--- Start RECORDED DATA ---
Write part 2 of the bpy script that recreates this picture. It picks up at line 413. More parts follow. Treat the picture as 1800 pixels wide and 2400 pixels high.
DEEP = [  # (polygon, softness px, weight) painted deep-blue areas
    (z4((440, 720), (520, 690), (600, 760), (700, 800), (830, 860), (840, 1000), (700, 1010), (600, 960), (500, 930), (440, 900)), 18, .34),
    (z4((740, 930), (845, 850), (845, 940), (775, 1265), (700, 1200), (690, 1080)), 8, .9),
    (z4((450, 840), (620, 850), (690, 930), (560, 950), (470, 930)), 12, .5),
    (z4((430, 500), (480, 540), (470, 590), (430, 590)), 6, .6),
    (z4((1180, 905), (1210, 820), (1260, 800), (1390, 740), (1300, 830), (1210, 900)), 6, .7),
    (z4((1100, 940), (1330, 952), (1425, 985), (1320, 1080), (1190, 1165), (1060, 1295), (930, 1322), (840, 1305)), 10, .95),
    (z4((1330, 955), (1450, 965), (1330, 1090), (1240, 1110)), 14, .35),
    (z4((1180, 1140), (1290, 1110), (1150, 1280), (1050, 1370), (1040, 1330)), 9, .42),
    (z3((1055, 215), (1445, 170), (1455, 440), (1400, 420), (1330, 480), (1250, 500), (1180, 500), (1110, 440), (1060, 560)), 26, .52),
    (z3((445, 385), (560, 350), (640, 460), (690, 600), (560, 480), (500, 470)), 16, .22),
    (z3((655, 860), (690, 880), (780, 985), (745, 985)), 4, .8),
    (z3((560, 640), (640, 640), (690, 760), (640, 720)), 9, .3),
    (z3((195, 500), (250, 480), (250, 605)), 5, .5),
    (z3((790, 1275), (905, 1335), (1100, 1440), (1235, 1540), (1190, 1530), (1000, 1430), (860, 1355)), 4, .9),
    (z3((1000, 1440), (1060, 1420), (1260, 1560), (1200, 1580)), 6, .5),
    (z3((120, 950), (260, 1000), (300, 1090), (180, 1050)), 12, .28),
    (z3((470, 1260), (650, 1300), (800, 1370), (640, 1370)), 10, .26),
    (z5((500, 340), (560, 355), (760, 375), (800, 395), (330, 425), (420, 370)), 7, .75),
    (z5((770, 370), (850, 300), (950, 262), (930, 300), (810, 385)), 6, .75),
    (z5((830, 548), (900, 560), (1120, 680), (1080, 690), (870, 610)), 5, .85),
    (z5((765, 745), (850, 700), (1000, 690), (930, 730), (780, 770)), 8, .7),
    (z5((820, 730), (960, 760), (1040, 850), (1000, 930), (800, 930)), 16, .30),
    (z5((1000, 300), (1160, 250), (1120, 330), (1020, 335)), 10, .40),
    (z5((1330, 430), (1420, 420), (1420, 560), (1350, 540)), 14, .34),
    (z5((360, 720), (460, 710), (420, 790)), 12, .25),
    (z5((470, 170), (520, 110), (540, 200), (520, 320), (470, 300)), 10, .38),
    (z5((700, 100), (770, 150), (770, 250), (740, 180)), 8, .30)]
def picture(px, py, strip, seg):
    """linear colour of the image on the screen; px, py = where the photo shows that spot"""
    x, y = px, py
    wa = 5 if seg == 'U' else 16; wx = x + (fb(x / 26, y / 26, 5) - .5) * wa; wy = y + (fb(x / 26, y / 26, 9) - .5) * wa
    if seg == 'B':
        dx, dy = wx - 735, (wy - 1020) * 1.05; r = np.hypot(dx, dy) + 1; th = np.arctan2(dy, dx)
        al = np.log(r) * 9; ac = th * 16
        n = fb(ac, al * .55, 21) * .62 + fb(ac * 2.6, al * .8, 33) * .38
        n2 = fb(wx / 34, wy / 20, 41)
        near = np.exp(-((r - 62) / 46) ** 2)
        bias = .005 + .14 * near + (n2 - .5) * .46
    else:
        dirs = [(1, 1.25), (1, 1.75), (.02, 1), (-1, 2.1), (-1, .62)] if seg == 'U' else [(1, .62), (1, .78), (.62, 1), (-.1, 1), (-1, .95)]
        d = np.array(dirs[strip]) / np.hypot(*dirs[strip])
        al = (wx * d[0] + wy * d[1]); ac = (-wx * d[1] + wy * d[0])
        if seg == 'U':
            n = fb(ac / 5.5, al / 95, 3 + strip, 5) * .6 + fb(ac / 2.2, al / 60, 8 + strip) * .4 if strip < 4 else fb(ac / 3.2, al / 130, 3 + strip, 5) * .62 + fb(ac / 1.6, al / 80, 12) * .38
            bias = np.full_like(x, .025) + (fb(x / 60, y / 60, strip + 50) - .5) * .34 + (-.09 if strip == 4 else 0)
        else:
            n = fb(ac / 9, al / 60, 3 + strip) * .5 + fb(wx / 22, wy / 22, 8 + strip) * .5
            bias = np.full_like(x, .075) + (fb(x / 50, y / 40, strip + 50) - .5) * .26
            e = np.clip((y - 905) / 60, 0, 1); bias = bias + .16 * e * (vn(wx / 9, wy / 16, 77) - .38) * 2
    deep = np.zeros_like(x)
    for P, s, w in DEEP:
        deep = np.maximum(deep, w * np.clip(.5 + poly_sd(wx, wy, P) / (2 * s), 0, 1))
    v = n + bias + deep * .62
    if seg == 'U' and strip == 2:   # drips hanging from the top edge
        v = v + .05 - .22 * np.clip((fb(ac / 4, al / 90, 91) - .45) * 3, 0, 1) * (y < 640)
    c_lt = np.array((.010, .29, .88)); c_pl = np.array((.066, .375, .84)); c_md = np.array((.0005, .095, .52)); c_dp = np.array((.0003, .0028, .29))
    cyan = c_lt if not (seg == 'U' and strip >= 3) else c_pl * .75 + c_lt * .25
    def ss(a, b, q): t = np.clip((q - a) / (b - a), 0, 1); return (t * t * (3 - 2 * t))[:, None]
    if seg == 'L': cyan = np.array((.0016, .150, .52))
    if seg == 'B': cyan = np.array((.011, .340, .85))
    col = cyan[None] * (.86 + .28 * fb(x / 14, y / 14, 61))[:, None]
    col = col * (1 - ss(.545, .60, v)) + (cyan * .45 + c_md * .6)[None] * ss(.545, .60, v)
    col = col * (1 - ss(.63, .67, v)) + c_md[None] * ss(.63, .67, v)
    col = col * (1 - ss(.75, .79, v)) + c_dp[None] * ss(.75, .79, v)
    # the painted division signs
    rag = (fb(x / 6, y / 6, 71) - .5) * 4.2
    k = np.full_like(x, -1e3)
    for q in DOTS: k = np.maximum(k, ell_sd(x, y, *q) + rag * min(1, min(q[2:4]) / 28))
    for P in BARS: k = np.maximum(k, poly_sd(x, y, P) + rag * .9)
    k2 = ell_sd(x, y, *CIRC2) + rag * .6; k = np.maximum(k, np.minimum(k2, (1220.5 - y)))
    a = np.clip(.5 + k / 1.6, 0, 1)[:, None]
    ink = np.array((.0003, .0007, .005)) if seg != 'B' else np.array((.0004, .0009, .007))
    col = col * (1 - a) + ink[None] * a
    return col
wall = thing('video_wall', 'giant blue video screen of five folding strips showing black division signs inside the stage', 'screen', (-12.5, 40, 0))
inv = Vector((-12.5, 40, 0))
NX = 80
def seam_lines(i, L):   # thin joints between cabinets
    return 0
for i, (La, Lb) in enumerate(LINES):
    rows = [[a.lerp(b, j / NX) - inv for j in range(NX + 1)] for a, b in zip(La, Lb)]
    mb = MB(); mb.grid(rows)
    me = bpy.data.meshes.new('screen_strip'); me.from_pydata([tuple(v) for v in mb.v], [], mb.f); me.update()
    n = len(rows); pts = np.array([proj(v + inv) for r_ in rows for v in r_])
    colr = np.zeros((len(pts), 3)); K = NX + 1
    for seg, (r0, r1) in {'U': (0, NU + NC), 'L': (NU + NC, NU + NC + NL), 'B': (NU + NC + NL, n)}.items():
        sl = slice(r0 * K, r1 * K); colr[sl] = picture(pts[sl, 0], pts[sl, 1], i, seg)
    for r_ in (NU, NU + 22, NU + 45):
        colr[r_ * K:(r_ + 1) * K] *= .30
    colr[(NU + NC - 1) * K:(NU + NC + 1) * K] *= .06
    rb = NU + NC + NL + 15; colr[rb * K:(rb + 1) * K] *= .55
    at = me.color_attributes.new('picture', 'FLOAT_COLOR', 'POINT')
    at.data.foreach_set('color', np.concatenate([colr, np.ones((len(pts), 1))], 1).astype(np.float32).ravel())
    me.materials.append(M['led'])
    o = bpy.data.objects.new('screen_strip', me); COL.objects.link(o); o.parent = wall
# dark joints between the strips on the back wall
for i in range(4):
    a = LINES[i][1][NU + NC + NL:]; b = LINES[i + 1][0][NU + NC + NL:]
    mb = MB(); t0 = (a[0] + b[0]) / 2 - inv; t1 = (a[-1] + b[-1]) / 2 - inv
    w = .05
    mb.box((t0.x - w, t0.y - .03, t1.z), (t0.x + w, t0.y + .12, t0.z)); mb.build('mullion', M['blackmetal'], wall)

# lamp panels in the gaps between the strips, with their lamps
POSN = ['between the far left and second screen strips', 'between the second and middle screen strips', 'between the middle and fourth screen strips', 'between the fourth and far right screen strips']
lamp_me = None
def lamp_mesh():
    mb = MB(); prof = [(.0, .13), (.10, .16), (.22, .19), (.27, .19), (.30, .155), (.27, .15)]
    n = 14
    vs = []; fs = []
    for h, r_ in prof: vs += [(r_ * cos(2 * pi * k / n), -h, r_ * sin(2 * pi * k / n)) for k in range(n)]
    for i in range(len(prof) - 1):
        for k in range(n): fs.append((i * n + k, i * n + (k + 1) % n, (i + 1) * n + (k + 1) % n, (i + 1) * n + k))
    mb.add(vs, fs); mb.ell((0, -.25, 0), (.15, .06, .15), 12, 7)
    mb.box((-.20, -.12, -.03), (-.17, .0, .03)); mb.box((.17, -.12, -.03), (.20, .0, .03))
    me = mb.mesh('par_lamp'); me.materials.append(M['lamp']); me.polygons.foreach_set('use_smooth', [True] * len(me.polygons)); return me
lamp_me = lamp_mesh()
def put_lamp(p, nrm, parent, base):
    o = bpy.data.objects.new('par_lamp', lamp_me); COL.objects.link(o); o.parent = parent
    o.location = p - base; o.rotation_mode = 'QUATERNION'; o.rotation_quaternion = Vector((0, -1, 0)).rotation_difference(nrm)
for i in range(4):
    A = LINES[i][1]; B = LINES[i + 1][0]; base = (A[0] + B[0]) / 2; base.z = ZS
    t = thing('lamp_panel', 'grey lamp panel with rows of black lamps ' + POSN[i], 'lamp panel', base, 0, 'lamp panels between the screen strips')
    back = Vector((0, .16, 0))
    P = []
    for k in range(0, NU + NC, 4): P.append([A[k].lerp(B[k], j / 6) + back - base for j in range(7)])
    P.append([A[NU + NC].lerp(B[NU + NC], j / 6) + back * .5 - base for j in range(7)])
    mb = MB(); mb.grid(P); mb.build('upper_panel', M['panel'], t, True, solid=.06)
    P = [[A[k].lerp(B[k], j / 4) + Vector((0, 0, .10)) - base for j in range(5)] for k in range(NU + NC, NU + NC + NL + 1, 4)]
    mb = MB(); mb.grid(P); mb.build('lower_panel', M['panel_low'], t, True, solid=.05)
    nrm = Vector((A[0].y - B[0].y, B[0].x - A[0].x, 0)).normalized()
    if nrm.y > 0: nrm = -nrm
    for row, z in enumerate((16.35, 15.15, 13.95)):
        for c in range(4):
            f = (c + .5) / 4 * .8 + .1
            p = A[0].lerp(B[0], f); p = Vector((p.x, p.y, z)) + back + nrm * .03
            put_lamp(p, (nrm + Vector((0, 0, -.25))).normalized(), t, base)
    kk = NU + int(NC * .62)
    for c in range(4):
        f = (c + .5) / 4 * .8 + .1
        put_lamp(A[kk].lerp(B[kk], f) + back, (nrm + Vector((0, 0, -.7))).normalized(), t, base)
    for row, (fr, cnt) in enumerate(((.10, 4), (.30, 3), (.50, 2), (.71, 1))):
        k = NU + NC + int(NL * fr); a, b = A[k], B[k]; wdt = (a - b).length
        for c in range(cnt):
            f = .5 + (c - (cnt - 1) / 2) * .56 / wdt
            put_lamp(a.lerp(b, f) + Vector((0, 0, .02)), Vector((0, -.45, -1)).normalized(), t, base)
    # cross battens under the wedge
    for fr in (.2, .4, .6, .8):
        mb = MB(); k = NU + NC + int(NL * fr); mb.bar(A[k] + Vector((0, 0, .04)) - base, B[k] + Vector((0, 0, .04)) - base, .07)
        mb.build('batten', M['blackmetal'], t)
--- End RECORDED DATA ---
→ **WORK TO DO**: Starting with the line with "t, True, solid=.06)" and ending with the line with "P = [[A[k].lerp(B[k], j", extract every line exactly and nothing outside that span.

→ **RESPONSE TO THE EXERCISE**:
    mb = MB(); mb.grid(P); mb.build('upper_panel', M['panel'], t, True, solid=.06)
    P = [[A[k].lerp(B[k], j / 4) + Vector((0, 0, .10)) - base for j in range(5)] for k in range(NU + NC, NU + NC + NL + 1, 4)]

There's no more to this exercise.